Patrick Thomas wrote:

Your remark about POJOs being part of the API prompted me to chime in
-- William pretty much gave you the general answer, that Tomcat
doesn't seem to be the best way to go for this (because everything is
passed via http).

Maybe HTTP is the transport protocol for a messaging framework that runs on top. I don't know enough about all the different intra-JVM mechanisms I've head of CORBA, RMI over IIOP, EJB Remote, XML-RPC, and a dozen more related protocols. Some are too raw or not a framework, some cover multiple levels of the same problem. A more featureful Application Server (like JBoss) can already do EJB Local/Remote call design patterns out of the box, I don't (think I) need JBoss and everything it is. I suppose what throwing in the air is the question:

Is there a web resource that details each of the common intra-JVM communication mechanisms thats in place for their pro's con's, everything from memory consumption, runtime speed, security policies, programming interface, easy of setting up how to future proof remotable API usage so it remains compatible and extensible at the same time. Then what contracts does each of these mechanisms provide to the applications that use them.

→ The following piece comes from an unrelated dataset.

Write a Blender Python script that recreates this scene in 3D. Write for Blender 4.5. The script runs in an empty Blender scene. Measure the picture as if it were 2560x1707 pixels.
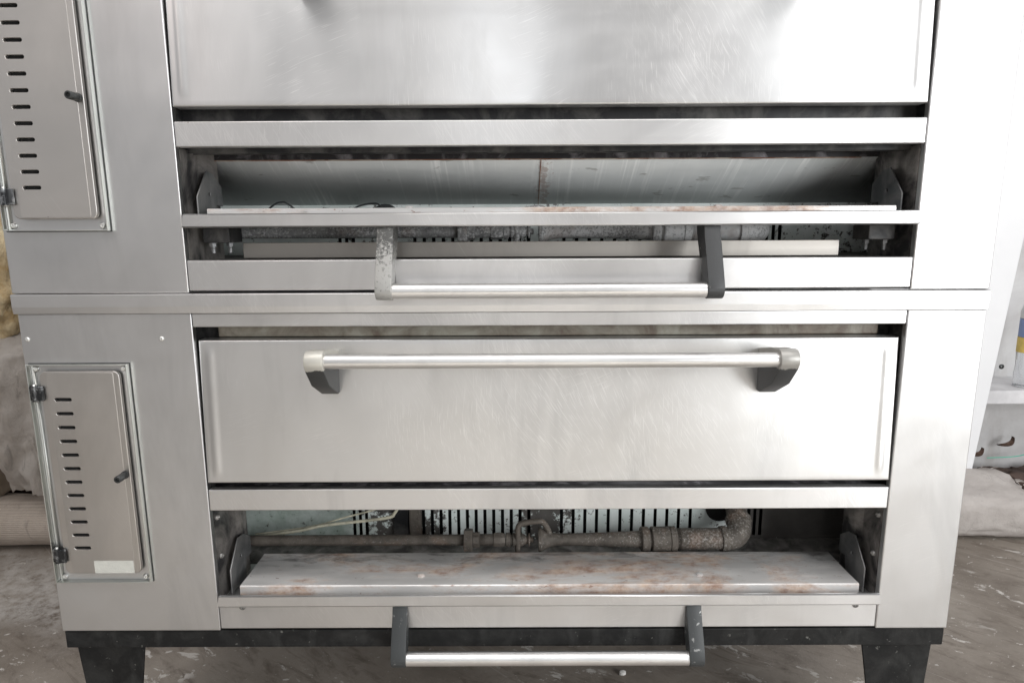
import bpy, bmesh, math, random
from mathutils import Vector, Matrix, noise as mnoise
random.seed(7)
SC = bpy.context.scene
COL = SC.collection
H = 1.30                      # height of the camera above the floor; part heights below are measured from the lens

# ------------------------------------------------------------------ camera
F_PX, PITCH, ROLL, YAW, DIST = 1600.0, 0.176876, -0.0052318, 0.0026305, 1.29853
cam_d = bpy.data.cameras.new('camera'); cam = bpy.data.objects.new('camera', cam_d); COL.objects.link(cam)
cam_d.sensor_width = 36.0; cam_d.lens = 36.0 * F_PX / 2560.0; cam_d.clip_start = 0.02; cam_d.clip_end = 200
def cam_axes():
    cp, sp = math.cos(PITCH), math.sin(PITCH)
    f, u, x = Vector((0, cp, -sp)), Vector((0, sp, cp)), Vector((1, 0, 0))
    Zr = Matrix.Rotation(YAW, 3, 'Z')
    f, u, x = Zr @ f, Zr @ u, Zr @ x
    return math.cos(ROLL)*x + math.sin(ROLL)*u, -math.sin(ROLL)*x + math.cos(ROLL)*u, f
cx, cu_, cf = cam_axes()
M = Matrix.Identity(4)
for i in range(3):
    M[i][0] = cx[i]; M[i][1] = cu_[i]; M[i][2] = -cf[i]
M[0][3], M[1][3], M[2][3] = 0, -DIST, H
cam.matrix_world = M
SC.camera = cam

# ------------------------------------------------------------------ light (a workshop lit by an open door, a window and a ceiling lamp, plus two added overhead fills)
w = bpy.data.worlds.new('World'); SC.world = w; w.use_nodes = True
bg = w.node_tree.nodes['Background']; bg.inputs[0].default_value = (0.498, 0.498, 0.504, 1); bg.inputs[1].default_value = 0.96
def area(name, loc, target, sx, sy, power, col):
    d = bpy.data.lights.new(name, 'AREA'); d.shape = 'RECTANGLE'; d.size = sx; d.size_y = sy; d.energy = power; d.color = col
    o = bpy.data.objects.new(name, d); COL.objects.link(o); o.location = loc
    o.rotation_euler = (Vector(target) - Vector(loc)).to_track_quat('-Z', 'Y').to_euler()
    return o
area('doorway_light', (3.20, -3.35, 1.75), (0.6, 0.0, 1.0), 1.9, 2.2, 122, (0.96, 0.985, 1.0))
area('window_light', (-0.15, -4.6, 2.75), (0.0, 0.0, 1.5), 0.30, 1.5, 7.6, (0.94, 0.97, 1.0))
area('ceiling_fill', (0.2, -1.05, 3.6), (0.2, -0.95, 0.0), 3.8, 1.6, 58, (1.0, 0.98, 0.965))  # added overhead fill, stands in for light bounced off the ceiling
area('ceiling_lamp', (-1.75, -1.20, 3.1), (0.0, 0.0, 0.8), 0.40, 0.40, 4.5, (1.0, 0.87, 0.82))
area('floor_fill', (0.2, -3.1, 3.6), (0.2, -3.1, 0.0), 3.2, 2.2, 205, (0.86, 0.94, 1.0)).data.spread = math.radians(75)  # unseen light added to brighten the floor the lower panels reflect
SC.view_settings.view_transform = 'Standard'; SC.view_settings.look = 'None'
SC.view_settings.exposure = 0.25; SC.view_settings.gamma = 1.0
SC.render.engine = 'CYCLES'
SC.cycles.use_denoising = True
SC.cycles.max_bounces = 6; SC.cycles.glossy_bounces = 4; SC.cycles.diffuse_bounces = 3
SC.cycles.sample_clamp_indirect = 4.0
w.cycles.sampling_method = 'NONE'

# ------------------------------------------------------------------ material helpers
class NT:
    def __init__(s, name):
        s.m = bpy.data.materials.new(name); s.m.use_nodes = True
        s.t = s.m.node_tree; s.n = s.t.nodes; s.l = s.t.links
        s.b = s.n['Principled BSDF']
        tc = s.n.new('ShaderNodeTexCoord'); oi = s.n.new('ShaderNodeObjectInfo')
        s.raw = tc.outputs['Object']
        mul = s.vm('MULTIPLY', oi.outputs['Random'], (37.1, 11.7, 23.3))
        s.P = s.vm('ADD', s.raw, mul)
    def link(s, a, inp):
        if isinstance(a, bpy.types.NodeSocket): s.l.new(a, inp)
        elif isinstance(a, (int, float)) and hasattr(inp.default_value, '__len__'): inp.default_value = (a,) * len(inp.default_value)
        else: inp.default_value = a
    def vm(s, op, a, b):
        n = s.n.new('ShaderNodeVectorMath'); n.operation = op; s.link(a, n.inputs[0]); s.link(b, n.inputs[1]); return n.outputs[0]
    def ma(s, op, a, b=0.0, clamp=False):
        n = s.n.new('ShaderNodeMath'); n.operation = op; n.use_clamp = clamp; s.link(a, n.inputs[0]); s.link(b, n.inputs[1]); return n.outputs[0]
    def mp(s, v, sc=(1, 1, 1), rot=(0, 0, 0), loc=(0, 0, 0)):
        r = s.n.new('ShaderNodeMapping'); s.l.new(v, r.inputs[0]); r.inputs['Rotation'].default_value = rot; r.inputs['Location'].default_value = loc
        return s.vm('MULTIPLY', r.outputs[0], sc)
    def noise(s, v, scale=5.0, detail=4.0, rough=0.55, dist=0.0):
        n = s.n.new('ShaderNodeTexNoise'); s.l.new(v, n.inputs['Vector']); n.inputs['Scale'].default_value = scale
        n.inputs['Detail'].default_value = detail; n.inputs['Roughness'].default_value = rough; n.inputs['Distortion'].default_value = dist
        return n.outputs['Fac']
    def vor(s, v, scale, feat='F1', out='Distance', rnd=1.0):
        n = s.n.new('ShaderNodeTexVoronoi'); n.feature = feat; s.l.new(v, n.inputs['Vector']); n.inputs['Scale'].default_value = scale
        n.inputs['Randomness'].default_value = rnd; return n.outputs[out]
    def mr(s, f, a, b, c=0.0, d=1.0):
        n = s.n.new('ShaderNodeMapRange'); s.link(f, n.inputs[0])
        for i, v in enumerate((a, b, c, d)): n.inputs[i + 1].default_value = v
        return n.outputs[0]
    def mix(s, f, a, b):
        n = s.n.new('ShaderNodeMix'); n.data_type = 'RGBA'; s.link(f, n.inputs[0])
        for v, i in ((a, 6), (b, 7)):
            if isinstance(v, tuple) and len(v) == 3: v = v + (1.0,)
            s.link(v, n.inputs[i])
        return n.outputs[2]
    def bump(s, h, strength, dist, nrm=None):
        n = s.n.new('ShaderNodeBump'); s.link(h, n.inputs['Height']); n.inputs['Strength'].default_value = strength; n.inputs['Distance'].default_value = dist
        if nrm is not None: s.l.new(nrm, n.inputs['Normal'])
        return n.outputs[0]
    def set(s, **k):
        for a, v in k.items():
            a = {'color': 'Base Color', 'rough': 'Roughness', 'metal': 'Metallic', 'normal': 'Normal', 'aniso': 'Anisotropic', 'arot': 'Anisotropic Rotation',
                 'spec': 'Specular IOR Level', 'trans': 'Transmission Weight', 'alpha': 'Alpha'}[a]
            if isinstance(v, tuple) and len(v) == 3: v = v + (1.0,)
            s.link(v, s.b.inputs[a])
        return s.m

def steel(name, col=(0.61, 0.607, 0.605), rough=0.34, scratch=0.5, aniso=0.55, wear=None, dents=1.0, vertical=False, stain=0.3):
    t = NT(name); P = t.P
    g = (1.6, 3, 150) if not vertical else (170, 3, 2.2)
    grain = t.noise(t.mp(P, g), 1.0, 2.0, 0.6)
    blot = t.noise(P, 3.2, 4.0, 0.6, 0.6)
    low = t.noise(t.mp(P, (1.4, 1.0, 2.2)), 2.1, 2.0, 0.4)
    # scratches: families of thin strokes at several angles, in patches
    sc = None
    wn = t.n.new('ShaderNodeTexNoise'); t.l.new(P, wn.inputs['Vector']); wn.inputs['Scale'].default_value = 4.2; wn.inputs['Detail'].default_value = 1.0
    msk0 = wn.outputs['Fac']
    PW = t.vm('ADD', P, t.vm('MULTIPLY', wn.outputs['Color'], (0.05, 0.0, 0.05)))
    fam = ((-1.02, 30, 820, .655), (0.35, 30, 760, .70), (-1.5, 34, 860, .68)) if scratch > 0.15 else ((-0.95, 14, 620, .71),)
    for k, (ang, fx, fz, th) in enumerate(fam):
        s = t.noise(t.mp(PW, (fx, 4, fz), (0, ang, 0), (k * 3.1, 0, k * 1.7)), 1.0, 0.0, 0.5, 0.0)
        s = t.mr(s, th, th + 0.06)
        msk = t.mr(msk0, (0.47, 0.44, 0.52)[k], (0.66, 0.30, 0.68)[k])
        if wear and k == 0:
            d = t.n.new('ShaderNodeVectorMath'); d.operation = 'DISTANCE'
            q = t.mp(t.raw, (1, 0, 1.7)); t.l.new(q, d.inputs[0]); d.inputs[1].default_value = (wear[0], 0, wear[1] * 1.7)
            msk = t.ma('MULTIPLY', t.mr(d.outputs['Value'], wear[2] * 0.25, wear[2], 1.0, 0.0), t.mr(blot, 0.36, 0.58))
        s = t.ma('MULTIPLY', s, msk)
        sc = s if sc is None else t.ma('MAXIMUM', sc, s)
    scr = t.ma('MULTIPLY', sc, scratch)
    c = t.mix(t.mr(blot, 0.3, 0.72), tuple(x * 0.93 for x in col), tuple(min(1, x * 1.06) for x in col))
    sp = t.mr(t.vor(t.vm('MULTIPLY', P, (1, 0, 1)), 13.0), 0.012, 0.026, 1.0, 0.0)
    sp = t.ma('MULTIPLY', sp, t.mr(blot, 0.5, 0.6))
    c = t.mix(t.ma('MULTIPLY', sp, stain * 1.6, True), c, (0.16, 0.12, 0.10))
    c = t.mix(t.ma('MULTIPLY', t.mr(blot, 0.60, 0.8), stain), c, tuple(x * 0.74 for x in col))
    gr = t.mr(t.noise(t.mp(P, (5.5, 4, 1.3)), 1.0, 5.0, 0.62, 0.6), 0.50, 0.72)
    c = t.mix(t.ma('MULTIPLY', gr, 0.55), c, tuple(x * 0.70 for x in col))
    c = t.mix(scr, c, (0.88, 0.88, 0.87))
    r = t.ma('ADD', t.mr(blot, 0.25, 0.75, max(rough - 0.04, 0.295) if rough > 0.27 else rough - 0.03, rough + (0.11 if rough > 0.27 else 0.02)), t.mr(grain, 0.3, 0.7, -0.008, 0.012 if not vertical else 0.05))
    r = t.ma('ADD', r, t.ma('ADD', t.ma('MULTIPLY', scr, 0.15), t.ma('MULTIPLY', gr, 0.07)))
    n3 = t.bump(low, 0.42 * dents, 0.010) if dents else None
    tg = t.n.new('ShaderNodeTangent'); tg.direction_type = 'UV_MAP'
    t.l.new(tg.outputs[0], t.b.inputs['Tangent'])
    if n3 is not None: t.set(normal=n3)
    return t.set(color=c, rough=r, metal=1.0, aniso=aniso, arot=0.25 if not vertical else 0.0)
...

HTTP could be a big part of a push or pull data mechanism or it maybe implemented outside of HTTP with raw sockets and another wire protocol, in this case it would be a JAR file that sides outside of tomcat itself and my application which is running in the same JVM as TC would use it independatly of TC.

Your serializing objects idea is a little too raw for my use, I'm looking for something with a more reliable contract and wider community testing than a roll your own TCPIP stack approach.